On a donc ainsi pu voir Michel-Edouard Leclerc (MEL pour les connaisseurs) courir les plateaux de télévision pour dérouler son petit discours bien préparé, et se draper, la main sur le cœur, dans son costume favori de défenseur du pouvoir d'achat des français : "Nous on pense au consommateur avant tout, et ce que veut le consommateur ce sont prix toujours plus bas".
Ben voyons...
Une main sur le cœur, et l'autre dans le tiroir-caisse ajoute fort justement Thierry Marx.
C'est toujours amusant de voir des pontes de la grande distribution, grands étrangleurs de fournisseurs, d'agriculteurs, de producteurs et d’artisans, se poser en défenseur du pouvoir d'achat, des bons produits pas chers, mais payés au juste prix.

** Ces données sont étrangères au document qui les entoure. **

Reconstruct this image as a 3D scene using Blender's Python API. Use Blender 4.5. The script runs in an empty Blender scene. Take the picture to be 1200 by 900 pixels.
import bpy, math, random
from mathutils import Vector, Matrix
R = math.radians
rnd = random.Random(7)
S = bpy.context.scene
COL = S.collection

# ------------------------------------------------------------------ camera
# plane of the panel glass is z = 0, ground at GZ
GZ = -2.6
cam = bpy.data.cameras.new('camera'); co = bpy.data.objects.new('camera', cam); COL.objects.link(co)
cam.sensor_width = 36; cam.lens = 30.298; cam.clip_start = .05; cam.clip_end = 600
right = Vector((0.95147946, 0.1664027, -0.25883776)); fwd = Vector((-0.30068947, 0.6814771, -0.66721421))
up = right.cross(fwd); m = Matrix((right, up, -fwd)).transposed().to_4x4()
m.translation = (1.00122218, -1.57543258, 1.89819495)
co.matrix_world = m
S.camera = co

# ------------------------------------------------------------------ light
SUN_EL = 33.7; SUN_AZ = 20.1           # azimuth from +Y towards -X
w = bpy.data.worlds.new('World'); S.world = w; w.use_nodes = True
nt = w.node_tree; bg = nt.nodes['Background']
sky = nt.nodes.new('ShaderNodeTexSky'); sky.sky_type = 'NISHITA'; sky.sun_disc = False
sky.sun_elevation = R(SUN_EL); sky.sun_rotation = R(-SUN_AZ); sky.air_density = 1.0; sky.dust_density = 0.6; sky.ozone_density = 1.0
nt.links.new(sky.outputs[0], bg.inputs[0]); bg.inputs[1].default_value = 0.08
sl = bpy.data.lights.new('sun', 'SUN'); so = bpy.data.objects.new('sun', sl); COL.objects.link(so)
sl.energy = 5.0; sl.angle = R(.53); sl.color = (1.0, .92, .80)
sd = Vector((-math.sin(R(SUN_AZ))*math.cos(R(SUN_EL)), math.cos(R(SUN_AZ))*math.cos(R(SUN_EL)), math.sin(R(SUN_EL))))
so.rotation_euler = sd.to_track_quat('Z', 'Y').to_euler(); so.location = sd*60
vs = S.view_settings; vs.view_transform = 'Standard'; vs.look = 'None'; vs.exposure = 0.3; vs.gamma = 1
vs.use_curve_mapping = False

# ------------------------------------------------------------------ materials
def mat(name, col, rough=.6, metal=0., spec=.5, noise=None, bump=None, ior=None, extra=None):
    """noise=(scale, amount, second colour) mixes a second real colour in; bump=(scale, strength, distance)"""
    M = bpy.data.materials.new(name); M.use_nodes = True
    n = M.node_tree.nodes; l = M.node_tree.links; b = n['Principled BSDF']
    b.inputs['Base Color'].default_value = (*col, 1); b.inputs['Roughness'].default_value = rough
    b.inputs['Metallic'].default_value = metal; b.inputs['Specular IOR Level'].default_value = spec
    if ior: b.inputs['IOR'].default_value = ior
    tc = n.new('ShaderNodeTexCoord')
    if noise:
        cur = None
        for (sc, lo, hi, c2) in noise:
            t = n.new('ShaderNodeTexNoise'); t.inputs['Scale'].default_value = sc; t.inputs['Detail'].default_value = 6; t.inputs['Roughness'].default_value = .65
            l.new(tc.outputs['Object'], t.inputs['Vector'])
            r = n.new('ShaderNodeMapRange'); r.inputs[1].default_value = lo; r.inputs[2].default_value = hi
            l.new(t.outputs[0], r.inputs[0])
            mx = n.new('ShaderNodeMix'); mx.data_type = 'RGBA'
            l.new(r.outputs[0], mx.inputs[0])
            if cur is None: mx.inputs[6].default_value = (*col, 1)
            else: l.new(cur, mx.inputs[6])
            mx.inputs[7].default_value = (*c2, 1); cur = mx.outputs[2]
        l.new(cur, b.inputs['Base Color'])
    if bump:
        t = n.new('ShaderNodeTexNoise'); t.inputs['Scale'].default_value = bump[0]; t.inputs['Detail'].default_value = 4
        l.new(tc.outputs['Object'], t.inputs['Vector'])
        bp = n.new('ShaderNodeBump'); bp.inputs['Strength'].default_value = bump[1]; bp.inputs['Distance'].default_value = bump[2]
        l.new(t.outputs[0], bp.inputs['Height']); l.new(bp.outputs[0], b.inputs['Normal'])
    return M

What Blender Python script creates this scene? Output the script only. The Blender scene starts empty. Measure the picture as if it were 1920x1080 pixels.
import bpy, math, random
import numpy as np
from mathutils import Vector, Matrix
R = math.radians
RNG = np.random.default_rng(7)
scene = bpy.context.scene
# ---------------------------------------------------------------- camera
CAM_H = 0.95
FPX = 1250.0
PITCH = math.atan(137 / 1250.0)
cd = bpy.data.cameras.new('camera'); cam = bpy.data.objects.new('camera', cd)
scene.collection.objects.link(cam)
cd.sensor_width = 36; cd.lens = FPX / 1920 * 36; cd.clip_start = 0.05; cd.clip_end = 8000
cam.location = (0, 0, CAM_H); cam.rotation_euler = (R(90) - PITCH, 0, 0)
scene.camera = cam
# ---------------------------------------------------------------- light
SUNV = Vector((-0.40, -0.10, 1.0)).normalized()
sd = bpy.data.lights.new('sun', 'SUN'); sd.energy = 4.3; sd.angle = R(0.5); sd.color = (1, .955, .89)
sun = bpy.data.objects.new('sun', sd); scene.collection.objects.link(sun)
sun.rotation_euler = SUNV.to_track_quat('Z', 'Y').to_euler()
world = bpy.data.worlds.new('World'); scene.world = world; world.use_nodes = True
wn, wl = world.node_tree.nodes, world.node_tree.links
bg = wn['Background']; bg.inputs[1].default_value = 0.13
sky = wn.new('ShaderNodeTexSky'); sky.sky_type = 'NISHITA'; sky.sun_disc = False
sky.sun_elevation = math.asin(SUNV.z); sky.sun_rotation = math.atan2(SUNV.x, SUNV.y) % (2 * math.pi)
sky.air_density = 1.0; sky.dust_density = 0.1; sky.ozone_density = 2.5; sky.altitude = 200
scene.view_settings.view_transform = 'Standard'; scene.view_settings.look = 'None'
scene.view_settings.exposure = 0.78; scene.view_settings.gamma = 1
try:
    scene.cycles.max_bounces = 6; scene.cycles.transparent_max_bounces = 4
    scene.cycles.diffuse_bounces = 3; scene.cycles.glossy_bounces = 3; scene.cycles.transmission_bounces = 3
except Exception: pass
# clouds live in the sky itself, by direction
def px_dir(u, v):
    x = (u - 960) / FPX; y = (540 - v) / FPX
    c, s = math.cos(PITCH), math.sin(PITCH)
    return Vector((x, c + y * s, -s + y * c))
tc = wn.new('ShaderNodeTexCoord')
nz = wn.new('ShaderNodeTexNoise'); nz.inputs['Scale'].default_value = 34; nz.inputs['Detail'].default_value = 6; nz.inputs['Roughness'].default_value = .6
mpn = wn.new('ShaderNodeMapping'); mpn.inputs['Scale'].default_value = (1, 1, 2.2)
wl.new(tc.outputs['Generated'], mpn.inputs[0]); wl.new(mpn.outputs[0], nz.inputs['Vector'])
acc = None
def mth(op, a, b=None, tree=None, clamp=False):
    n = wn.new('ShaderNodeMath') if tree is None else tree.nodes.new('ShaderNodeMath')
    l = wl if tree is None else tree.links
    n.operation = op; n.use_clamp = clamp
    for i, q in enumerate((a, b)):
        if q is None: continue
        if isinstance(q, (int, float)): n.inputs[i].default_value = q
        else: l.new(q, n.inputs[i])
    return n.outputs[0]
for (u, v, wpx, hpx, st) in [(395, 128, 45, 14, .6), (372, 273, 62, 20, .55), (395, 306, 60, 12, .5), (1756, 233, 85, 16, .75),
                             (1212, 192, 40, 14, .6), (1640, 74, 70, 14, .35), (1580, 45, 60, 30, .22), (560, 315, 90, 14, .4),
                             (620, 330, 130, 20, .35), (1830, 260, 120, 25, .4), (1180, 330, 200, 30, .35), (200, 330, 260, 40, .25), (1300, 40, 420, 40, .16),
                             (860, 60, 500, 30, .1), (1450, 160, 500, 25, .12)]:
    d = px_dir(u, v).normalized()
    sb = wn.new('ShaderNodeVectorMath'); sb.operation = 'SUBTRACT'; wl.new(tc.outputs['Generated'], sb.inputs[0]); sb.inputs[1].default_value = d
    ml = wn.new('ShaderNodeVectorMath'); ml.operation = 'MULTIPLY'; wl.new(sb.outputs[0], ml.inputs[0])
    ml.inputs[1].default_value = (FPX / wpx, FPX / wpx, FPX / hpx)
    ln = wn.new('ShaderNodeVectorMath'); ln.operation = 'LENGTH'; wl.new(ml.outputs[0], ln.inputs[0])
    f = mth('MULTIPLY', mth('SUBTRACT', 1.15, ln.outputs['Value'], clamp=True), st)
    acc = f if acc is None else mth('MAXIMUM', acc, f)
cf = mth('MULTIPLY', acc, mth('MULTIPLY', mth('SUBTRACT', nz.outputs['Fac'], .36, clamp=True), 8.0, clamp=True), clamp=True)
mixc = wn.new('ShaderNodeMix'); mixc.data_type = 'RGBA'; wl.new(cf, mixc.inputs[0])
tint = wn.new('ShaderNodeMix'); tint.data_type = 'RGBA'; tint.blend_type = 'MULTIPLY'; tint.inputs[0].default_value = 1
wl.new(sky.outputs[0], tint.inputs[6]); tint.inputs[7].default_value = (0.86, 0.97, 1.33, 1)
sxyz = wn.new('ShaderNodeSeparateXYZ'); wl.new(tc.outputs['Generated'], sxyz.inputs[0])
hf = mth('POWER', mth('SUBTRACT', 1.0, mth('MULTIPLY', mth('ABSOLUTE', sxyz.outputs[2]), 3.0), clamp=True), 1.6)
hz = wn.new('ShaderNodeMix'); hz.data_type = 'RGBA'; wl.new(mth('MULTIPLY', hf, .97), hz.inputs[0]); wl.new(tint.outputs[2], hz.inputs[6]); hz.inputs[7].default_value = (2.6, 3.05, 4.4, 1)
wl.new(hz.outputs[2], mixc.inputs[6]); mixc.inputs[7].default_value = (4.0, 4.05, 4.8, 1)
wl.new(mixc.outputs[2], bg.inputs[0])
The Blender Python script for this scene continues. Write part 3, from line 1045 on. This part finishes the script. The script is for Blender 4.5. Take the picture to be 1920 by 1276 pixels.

Voici quelques remarques et précisions pour vous aider à vous faire une idée :

- À 29 centimes pièce, disons le tout net, ce n'est pas de la baguette, c'est un bout de pâte, poussé à toute vitesse, mal cuit, bourré d'additifs, et emballé dans du plastique. Un vrai boulanger aurait honte de produire un truc aussi insipide, et vous dirait brutalement "C'est de la merde".
- À 29 centimes, le lendemain selon le temps qu'il a fait, vous pourrez soit caler votre voiture avec cette pseudo baguette, soit faire un nœud avec.
- À 29 centimes, ce n'est pas une baguette, c'est surtout un produit d'appel avec lequel Leclerc ne gagne (pratiquement) rien, mais il espère bien que les gens viendront pour ça et achèterons d'autres choses, où sa marge est bien plus importante (du bio par exemple).
- Pour produire à 29 centimes, il vont mettre une grosse pression sur les minotiers, qui la mettrons forcément sur les paysans, et tout le monde sera tiré vers le bas, sauf le chiffre d’affaire de Leclerc
- Pour produire à ce prix, il faut tirer sur tout : la qualité de la farine, l'énergie consommée, et bien sur le salaire des employés.
- Non content de donner un pain insipide, tout ceci va impacter les cultures de blés qui seront poussées vers toujours plus de rendement, et donc plus d'engrais et de pesticides.
- Ces farines de mauvaise qualité pour faire du pain avec, il faut surcharger en levure pour qu'elles veuillent bien gonfler, et surcharger en sel pour essayer d'avoir un semblant de gout.
- Et enfin, cet argument du low-cost qui serait une nécessité pour les gens les moins à l'aise, n'est qu'une chimère qui profite aux plus riches des grands groupes, leur permettant de gratter, écrêter et de tirer vers le bas, encore plus bas, toujours plus bas.
Bon tout ceci étant posé, il faut essayer d'être un peu objectif, l'inflation galope et il y a une frange de la population en France, de + en + importante, pour qui 1 ct c'est un 1 ct, qui sont en difficultés financières dès le 10 du mois, et eux sont et seront toujours sensibles à ce genre d'accroche, même si en consommant ce genre de produit, et c'est une tragédie, ils ne font pas du bien à leur santé.
Le juste prix de la baguette
Vous vous demandez peut-être du coup quel devrait être le juste prix pour une baguette ? Eh bien ça dépend de quelle baguette on parle avant tout.
Je vous ai déjà parlé dans un précédent article de la différence entre "baguette" et "baguette de tradition", j'avais insisté sur tout l’intérêt qu'il y a a privilégier la baguette de tradition, c'est encore plus vrai avec cette affaire.
La baguette à 29 cts, c'est bien entendu une baguette ordinaire, dite "blanche", tragique héritage des années 70 et de l'arrivée du pain intensif, à fuir si vous le pouvez.
Une vraie baguette c'est une baguette de tradition aux farines de qualité, sélectionnées, et sans additif. Tout son gout vient du savoir faire de votre boulanger, et du long temps de fermentation qu'il fait faire à sa pâte.

Cette baguette là, n'est rentable pour le boulanger qu'aux alentour de 1 €, mais c'est un prix qu'il faut accepter de payer, pour un produit de qualité qui rémunère correctement le travail fait et le savoir-faire.
En résumé : Cette histoire de baguette à 29 cts est une honteuse opération commerciale, qui sous couvert de défense des consommateurs, est uniquement destinée à faire une publicité gratuite à la fabrication d'un très mauvais produit, indigne d'un bon boulanger.